Requirements: Set each record down exactly, excluding all images.
***** Provided data
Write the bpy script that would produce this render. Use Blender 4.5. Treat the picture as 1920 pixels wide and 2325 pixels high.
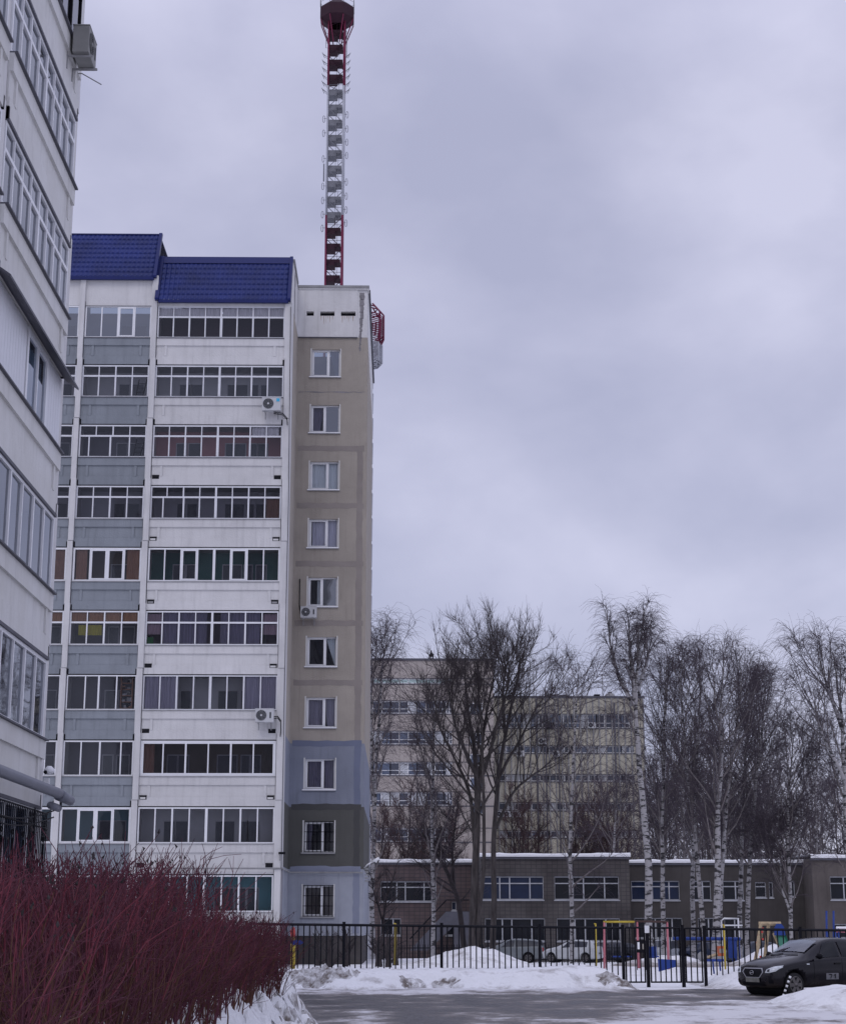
import bpy, bmesh, math, random
import numpy as np
from mathutils import Vector, Matrix
R = math.radians
for o in list(bpy.data.objects): bpy.data.objects.remove(o)
SC = bpy.context.scene
COL = SC.collection
# ---------------------------------------------------------------- camera
F = 3820.0; PITCH = R(13.8); YAW = math.atan(55/(F/math.cos(PITCH))); EZ = 1.8
cd = bpy.data.cameras.new('camera'); cam = bpy.data.objects.new('camera', cd); COL.objects.link(cam)
cam.location = (0, 0, EZ); cam.rotation_euler = (math.pi/2+PITCH, 0, -YAW)
cd.sensor_fit = 'VERTICAL'; cd.sensor_height = 36; cd.sensor_width = 36*1920/2325
cd.lens = F/2325*36; cd.clip_start = .1; cd.clip_end = 4000
SC.camera = cam
def at(px, py, Y):
    """world point at depth Y seen at photo pixel px,py"""
    x = px-960; y = 1162.5-py
    a = x; b = F*math.cos(PITCH)-y*math.sin(PITCH); c = F*math.sin(PITCH)+y*math.cos(PITCH)
    dx = a*math.cos(YAW)+b*math.sin(YAW); dy = -a*math.sin(YAW)+b*math.cos(YAW)
    s = Y/dy
    return Vector((dx*s, Y, EZ+c*s))
# ---------------------------------------------------------------- world + sun
SUN_EL, SUN_ROT = R(48), R(200)
w = bpy.data.worlds.new('World'); SC.world = w; w.use_nodes = True
nt = w.node_tree; nt.nodes.clear(); N = nt.nodes; L = nt.links
def nd(tree, t, **k):
    n = tree.nodes.new(t)
    for a, b in k.items(): setattr(n, a, b)
    return n
wo = nd(nt, 'ShaderNodeOutputWorld'); bg = nd(nt, 'ShaderNodeBackground'); bg2 = nd(nt, 'ShaderNodeBackground'); add = nd(nt, 'ShaderNodeAddShader')
sky = nd(nt, 'ShaderNodeTexSky', sky_type='NISHITA', sun_disc=False); sky.sun_elevation = SUN_EL; sky.sun_rotation = SUN_ROT
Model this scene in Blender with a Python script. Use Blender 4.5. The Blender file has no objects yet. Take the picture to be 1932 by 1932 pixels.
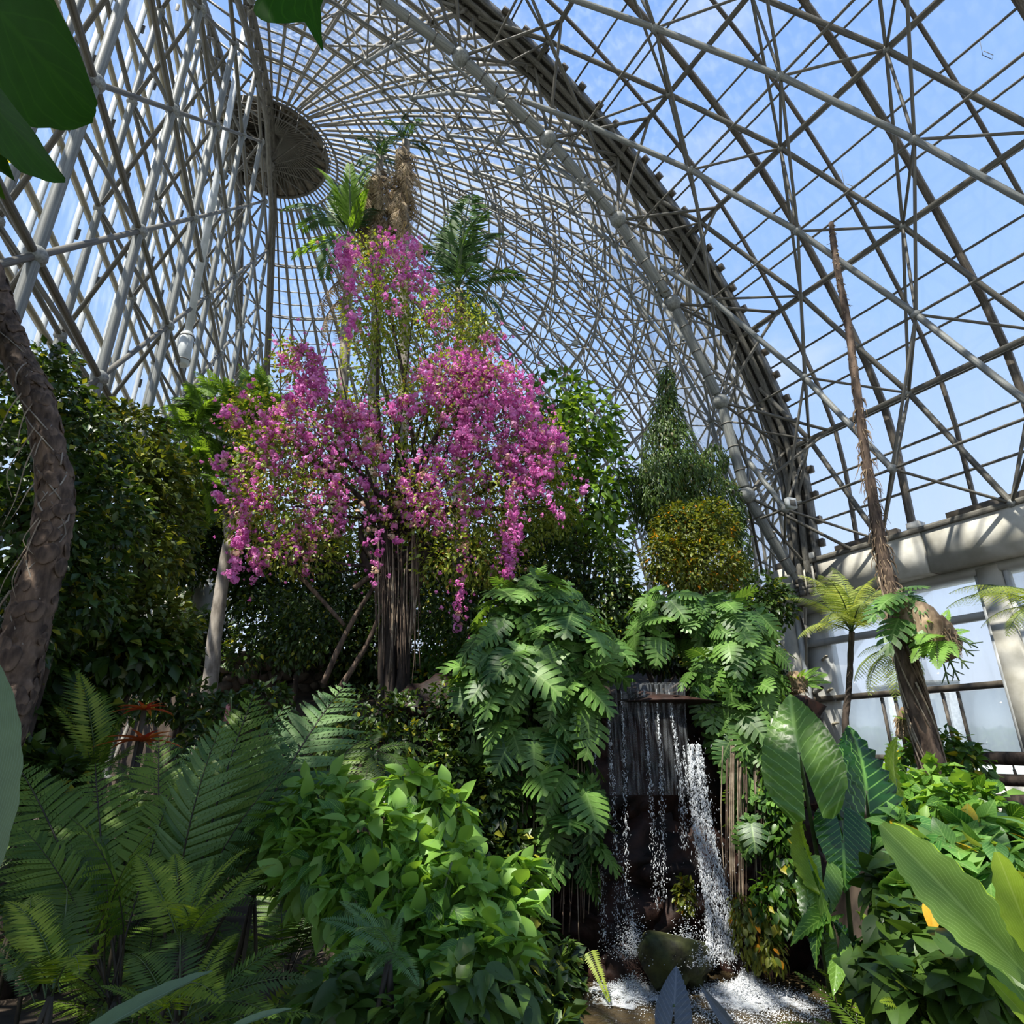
**********
Answer to the exercise:
Write the bpy script that would produce this render. Use Blender 4.5. Treat the picture as 1920 pixels wide and 2325 pixels high.
import bpy, bmesh, math, random
import numpy as np
from mathutils import Vector, Matrix
R = math.radians
for o in list(bpy.data.objects): bpy.data.objects.remove(o)
SC = bpy.context.scene
COL = SC.collection
# ---------------------------------------------------------------- camera
F = 3820.0; PITCH = R(13.8); YAW = math.atan(55/(F/math.cos(PITCH))); EZ = 1.8
cd = bpy.data.cameras.new('camera'); cam = bpy.data.objects.new('camera', cd); COL.objects.link(cam)
cam.location = (0, 0, EZ); cam.rotation_euler = (math.pi/2+PITCH, 0, -YAW)
cd.sensor_fit = 'VERTICAL'; cd.sensor_height = 36; cd.sensor_width = 36*1920/2325
cd.lens = F/2325*36; cd.clip_start = .1; cd.clip_end = 4000
SC.camera = cam
def at(px, py, Y):
    """world point at depth Y seen at photo pixel px,py"""
    x = px-960; y = 1162.5-py
    a = x; b = F*math.cos(PITCH)-y*math.sin(PITCH); c = F*math.sin(PITCH)+y*math.cos(PITCH)
    dx = a*math.cos(YAW)+b*math.sin(YAW); dy = -a*math.sin(YAW)+b*math.cos(YAW)
    s = Y/dy
    return Vector((dx*s, Y, EZ+c*s))
# ---------------------------------------------------------------- world + sun
SUN_EL, SUN_ROT = R(48), R(200)
w = bpy.data.worlds.new('World'); SC.world = w; w.use_nodes = True
nt = w.node_tree; nt.nodes.clear(); N = nt.nodes; L = nt.links
def nd(tree, t, **k):
    n = tree.nodes.new(t)
    for a, b in k.items(): setattr(n, a, b)
    return n
wo = nd(nt, 'ShaderNodeOutputWorld'); bg = nd(nt, 'ShaderNodeBackground'); bg2 = nd(nt, 'ShaderNodeBackground'); add = nd(nt, 'ShaderNodeAddShader')
sky = nd(nt, 'ShaderNodeTexSky', sky_type='NISHITA', sun_disc=False); sky.sun_elevation = SUN_EL; sky.sun_rotation = SUN_ROT
Model this scene in Blender with a Python script. Use Blender 4.5. The Blender file has no objects yet. Take the picture to be 1932 by 1932 pixels.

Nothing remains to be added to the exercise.